The Gala was held at a fancy downtown hotel.  The cocktail hour started at 6:30, and we arrived at 6:45, leaving our car in the hands of valet parking.  Roughly five hundred people had gathered in the hotel’s gigantic ballroom which featured 40-foot high mirrors and moving clouds on the ceiling.  All the men were dressed in tuxedos.  I only saw one or two white ties (mainly black bow-ties; a few red, a couple plaid), and I didn’t notice any men wearing gloves.  The women were elegantly dressed in floor-length ball gowns, lots with gold or silver gilt and occasional corsages.  By and large, it was an older crowd – mostly white haired – and it looked like high society to me.  We met up right away with our friends, Molly and Charles, who we’d known were going.  I’d been given an envelope when we checked in, and Charles said I should have two tickets for complimentary drinks.  I couldn’t find them in my envelope so I went back to the registration table to correct the situation.  The woman at the table asked what “level” I was.  I said I didn’t know, but that my friend said I should have gotten two complimentary tickets.  She politely handed me a pair of tickets for drinks, and I got a Manhattan for myself and a white wine for Katja. 

At 7:30 we went upstairs to another huge room and sat down at a table for eight with Charles, Molly, and several strangers.  Looking around, everyone seemed to be having a fine time – lots of smiles and animated conversation.  Katja was chatty and fun; I was pretty quiet.  The waiters were readily available to fill the wine glasses, and I had four or five glasses of white wine in the course of the meal.  Dinner was good except for the sirloin steak entrĂ©e which was tough.  Katja couldn’t cut hers, so we traded portions.  I felt bad for the people who paid $5000 for tough steak.  Just before dessert an opera star from the Met came out and did four songs, including “I Could Have Danced All Night” from “My Fair Lady”.  She wore a gold gilt dress, had a beautiful voice, and received an enthusiastic ovation. 

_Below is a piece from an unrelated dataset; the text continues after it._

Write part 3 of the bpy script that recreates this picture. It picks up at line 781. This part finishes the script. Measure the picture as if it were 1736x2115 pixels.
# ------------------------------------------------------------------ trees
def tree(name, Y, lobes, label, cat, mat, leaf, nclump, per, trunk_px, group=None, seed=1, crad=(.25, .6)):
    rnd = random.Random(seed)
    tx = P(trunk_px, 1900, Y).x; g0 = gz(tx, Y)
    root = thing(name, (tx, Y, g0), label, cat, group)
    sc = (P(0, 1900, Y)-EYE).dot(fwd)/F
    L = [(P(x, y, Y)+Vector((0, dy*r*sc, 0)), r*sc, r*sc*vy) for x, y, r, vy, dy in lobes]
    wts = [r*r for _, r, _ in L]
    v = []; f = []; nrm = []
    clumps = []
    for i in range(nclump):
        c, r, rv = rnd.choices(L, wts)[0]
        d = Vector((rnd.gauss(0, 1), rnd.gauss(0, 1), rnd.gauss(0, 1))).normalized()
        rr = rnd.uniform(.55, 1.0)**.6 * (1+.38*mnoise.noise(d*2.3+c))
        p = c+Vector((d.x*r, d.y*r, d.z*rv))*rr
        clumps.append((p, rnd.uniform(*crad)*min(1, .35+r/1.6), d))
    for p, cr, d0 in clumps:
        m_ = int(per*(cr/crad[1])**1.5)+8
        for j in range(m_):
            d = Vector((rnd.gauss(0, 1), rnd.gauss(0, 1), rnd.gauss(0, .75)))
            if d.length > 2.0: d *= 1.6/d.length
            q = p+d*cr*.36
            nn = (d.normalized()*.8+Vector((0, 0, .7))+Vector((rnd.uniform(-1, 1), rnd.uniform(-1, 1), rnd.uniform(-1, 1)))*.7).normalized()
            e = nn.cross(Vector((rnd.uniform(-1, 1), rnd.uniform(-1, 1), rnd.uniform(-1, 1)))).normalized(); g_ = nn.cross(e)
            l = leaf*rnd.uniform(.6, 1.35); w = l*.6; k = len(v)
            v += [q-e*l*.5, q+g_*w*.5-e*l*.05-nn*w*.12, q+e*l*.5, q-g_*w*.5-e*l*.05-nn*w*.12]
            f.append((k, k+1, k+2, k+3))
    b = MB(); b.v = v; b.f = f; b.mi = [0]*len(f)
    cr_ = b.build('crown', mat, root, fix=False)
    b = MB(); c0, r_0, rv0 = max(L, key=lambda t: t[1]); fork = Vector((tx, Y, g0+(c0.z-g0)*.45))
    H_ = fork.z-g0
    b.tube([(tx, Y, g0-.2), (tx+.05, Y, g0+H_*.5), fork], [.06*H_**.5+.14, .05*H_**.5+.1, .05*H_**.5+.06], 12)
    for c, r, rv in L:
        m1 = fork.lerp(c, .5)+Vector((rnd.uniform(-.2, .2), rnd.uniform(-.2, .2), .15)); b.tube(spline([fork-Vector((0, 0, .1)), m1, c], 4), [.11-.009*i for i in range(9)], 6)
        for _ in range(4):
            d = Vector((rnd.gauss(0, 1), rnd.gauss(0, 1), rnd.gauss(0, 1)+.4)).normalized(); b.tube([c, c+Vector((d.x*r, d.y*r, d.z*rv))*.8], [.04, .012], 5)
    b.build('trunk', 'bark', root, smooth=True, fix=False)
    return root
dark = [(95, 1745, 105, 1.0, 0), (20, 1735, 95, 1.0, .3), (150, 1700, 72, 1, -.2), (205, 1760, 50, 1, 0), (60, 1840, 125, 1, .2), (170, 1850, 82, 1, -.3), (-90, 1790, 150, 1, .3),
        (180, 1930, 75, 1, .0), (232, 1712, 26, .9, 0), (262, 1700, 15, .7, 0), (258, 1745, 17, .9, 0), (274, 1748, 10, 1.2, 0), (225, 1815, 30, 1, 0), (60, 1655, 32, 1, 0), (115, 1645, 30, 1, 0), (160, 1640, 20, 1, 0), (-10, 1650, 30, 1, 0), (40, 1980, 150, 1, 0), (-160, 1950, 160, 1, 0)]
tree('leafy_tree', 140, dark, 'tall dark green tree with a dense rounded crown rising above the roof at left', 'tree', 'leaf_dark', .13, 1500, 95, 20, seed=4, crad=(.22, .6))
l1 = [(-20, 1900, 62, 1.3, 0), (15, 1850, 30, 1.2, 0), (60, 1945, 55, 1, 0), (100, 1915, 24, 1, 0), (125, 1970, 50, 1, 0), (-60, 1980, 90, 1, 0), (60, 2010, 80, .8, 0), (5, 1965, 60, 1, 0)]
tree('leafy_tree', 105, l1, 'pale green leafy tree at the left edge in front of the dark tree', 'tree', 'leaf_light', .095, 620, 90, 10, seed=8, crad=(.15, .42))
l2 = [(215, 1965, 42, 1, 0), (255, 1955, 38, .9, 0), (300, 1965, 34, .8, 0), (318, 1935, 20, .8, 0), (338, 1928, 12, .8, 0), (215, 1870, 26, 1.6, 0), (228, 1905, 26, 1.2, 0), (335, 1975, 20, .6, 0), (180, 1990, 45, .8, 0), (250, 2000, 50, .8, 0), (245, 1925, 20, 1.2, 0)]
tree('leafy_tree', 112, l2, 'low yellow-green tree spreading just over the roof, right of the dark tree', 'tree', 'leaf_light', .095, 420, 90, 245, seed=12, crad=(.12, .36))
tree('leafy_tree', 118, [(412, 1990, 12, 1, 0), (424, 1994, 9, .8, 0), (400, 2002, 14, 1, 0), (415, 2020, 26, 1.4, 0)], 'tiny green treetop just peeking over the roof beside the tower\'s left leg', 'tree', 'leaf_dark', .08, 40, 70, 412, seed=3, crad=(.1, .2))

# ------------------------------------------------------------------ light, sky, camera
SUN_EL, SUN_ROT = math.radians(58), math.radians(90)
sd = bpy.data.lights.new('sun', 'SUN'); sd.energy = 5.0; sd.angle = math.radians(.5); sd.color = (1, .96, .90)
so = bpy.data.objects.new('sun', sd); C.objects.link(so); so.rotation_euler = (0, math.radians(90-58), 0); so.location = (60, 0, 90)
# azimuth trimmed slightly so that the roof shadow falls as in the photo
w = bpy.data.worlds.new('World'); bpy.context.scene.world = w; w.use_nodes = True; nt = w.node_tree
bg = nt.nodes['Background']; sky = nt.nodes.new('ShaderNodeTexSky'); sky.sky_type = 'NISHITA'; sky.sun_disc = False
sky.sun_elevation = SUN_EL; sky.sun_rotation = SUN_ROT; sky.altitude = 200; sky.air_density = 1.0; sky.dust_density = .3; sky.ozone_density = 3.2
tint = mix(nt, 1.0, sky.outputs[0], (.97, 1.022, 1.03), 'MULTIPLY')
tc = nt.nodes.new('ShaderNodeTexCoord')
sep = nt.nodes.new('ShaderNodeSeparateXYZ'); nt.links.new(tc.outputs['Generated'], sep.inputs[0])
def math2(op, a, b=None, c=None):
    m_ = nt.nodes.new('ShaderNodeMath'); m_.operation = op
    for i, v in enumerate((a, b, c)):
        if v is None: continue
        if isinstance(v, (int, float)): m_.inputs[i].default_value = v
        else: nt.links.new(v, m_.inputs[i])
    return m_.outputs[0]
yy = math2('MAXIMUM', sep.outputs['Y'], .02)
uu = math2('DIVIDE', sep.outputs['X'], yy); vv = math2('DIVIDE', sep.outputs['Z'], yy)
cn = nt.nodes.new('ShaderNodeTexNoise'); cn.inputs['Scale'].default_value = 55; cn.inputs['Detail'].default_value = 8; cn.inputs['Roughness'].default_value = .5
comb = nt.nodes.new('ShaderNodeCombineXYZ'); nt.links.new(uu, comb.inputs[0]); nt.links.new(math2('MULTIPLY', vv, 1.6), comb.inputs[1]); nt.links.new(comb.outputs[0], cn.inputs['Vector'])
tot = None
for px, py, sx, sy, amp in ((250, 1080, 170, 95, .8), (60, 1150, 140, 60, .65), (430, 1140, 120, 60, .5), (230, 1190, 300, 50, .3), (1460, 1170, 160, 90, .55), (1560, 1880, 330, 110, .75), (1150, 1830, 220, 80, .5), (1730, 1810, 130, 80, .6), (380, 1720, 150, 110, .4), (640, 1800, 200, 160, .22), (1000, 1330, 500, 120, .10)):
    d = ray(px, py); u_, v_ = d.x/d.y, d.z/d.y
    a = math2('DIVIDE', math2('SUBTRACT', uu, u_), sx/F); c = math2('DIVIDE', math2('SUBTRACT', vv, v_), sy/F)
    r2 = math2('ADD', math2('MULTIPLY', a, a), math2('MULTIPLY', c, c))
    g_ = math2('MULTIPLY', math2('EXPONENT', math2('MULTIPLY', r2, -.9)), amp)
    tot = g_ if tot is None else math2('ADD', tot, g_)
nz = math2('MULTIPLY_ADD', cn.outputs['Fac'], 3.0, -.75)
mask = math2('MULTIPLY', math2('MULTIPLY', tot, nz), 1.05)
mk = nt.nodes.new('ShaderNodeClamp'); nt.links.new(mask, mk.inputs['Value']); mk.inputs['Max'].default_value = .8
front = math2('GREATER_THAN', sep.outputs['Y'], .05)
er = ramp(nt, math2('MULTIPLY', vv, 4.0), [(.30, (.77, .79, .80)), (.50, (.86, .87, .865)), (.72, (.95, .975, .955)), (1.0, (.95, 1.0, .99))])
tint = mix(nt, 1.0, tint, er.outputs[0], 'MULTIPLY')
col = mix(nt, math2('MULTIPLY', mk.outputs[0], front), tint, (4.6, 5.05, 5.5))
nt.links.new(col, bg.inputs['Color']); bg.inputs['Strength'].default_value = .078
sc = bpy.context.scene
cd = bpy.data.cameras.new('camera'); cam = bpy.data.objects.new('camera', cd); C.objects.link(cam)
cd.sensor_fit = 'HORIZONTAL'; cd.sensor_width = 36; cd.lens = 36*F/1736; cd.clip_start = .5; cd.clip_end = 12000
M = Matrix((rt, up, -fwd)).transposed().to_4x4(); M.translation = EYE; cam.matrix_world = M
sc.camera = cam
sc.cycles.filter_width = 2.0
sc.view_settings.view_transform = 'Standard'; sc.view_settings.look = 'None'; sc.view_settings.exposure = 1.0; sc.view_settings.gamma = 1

When dinner ended, we went back downstairs to the ballroom for dancing.  A DJ was playing music which a friend later explained was “club music”.  It was very fast, very loud, and had a constant beat.  Molly and Charles listened for a few minutes, then decided it was time to go home.  Katja and I made our way up to the front of the room.  Despite several hundred people being present, only a smallish group were dancing at any given time.  The dancers were mostly younger people in their thirties and forties, doing free-style, no-touch dancing; also a few balding men struggling to keep up with their younger trophy wives.  Katja and I waited for the DJ to play a foxtrot, but that never happened, nor did he ever play a waltz or a rumba.  Given a mostly post-age-65 crowd, the hip DJ’s music selection seemed out of place.  Finally we decided to try the bachata, which you can do to anything that has a steady beat.  That worked o.k., though we were the only bachata dancers in the place.  Then we did some swing dancing too.  We danced for most of the next two hours, and we had as much fun as we’ve had in quite a while.  The party was still going full force at 11:30, but we decided to call it a night.  Katja said she hoped we’d go dancing again in the future. 

When I went to valet parking, I gave the guy our ticket and said we’d been at the Opera Gala.  He asked me if I had a complimentary ticket for parking.  When I said I didn’t have one, he said the parking would cost $15.  That seemed like a terrible mistake, so I went back upstairs to the registration table and told the lady that I hadn’t gotten my complimentary parking ticket.  As she’d done earlier the evening, she asked what level I was.  I said I wasn’t sure, but I thought that I was probably at the $250 level.  Giving me a look that I interpreted as scornful, she said, “That’s why.  You don’t get complimentary parking at the $250 level.”  I think I must have appeared so forlorn that a nicer lady started looking around to see if they had any extra parking passes.  Much to my luck, she finally found one and gave it to me.  I thanked her profusely at least two or three times. 

When we got home, Katja asked me to unhook her necklace.  I fiddled with it for several minutes, but I couldn’t get the clasp undone.  I thought maybe part of it had broken off.  Katja tried for a while, but she couldn’t do it either.  Finally she said I should just break it apart, and she would have it repaired.  I proposed instead that she go to sleep with her necklace on, and we’d find a jeweler the next day.  In the morning I located a mall jewelry store that was open on Sunday, and we drove out.  The clerk at the store took a look at the clasp, pushed on it once, and it popped open.  She smiled; we laughed, both of us a little embarrassed.  I tried it myself while we were there with the clerk.  It popped right open for me too.  Driving home, I thought to myself that we’d managed to get through the Opera Gala unscathed.  But I was happy to be back in reality.

G-mail Comments
-Vicki L (5-3):  Hi David,  Your Gala story left me breathless. I just don't know how you do it. In some ways, your marriage to Katja mimics mine to George - the partner consistently pulling us onto our growing (or is that 'groaning') edge.  I'm so glad you had a great time. The finale at the jewelers was a lovely tribute to aging. Sis

1 comment:

  1. Sounds like it would have been well worth $10,000!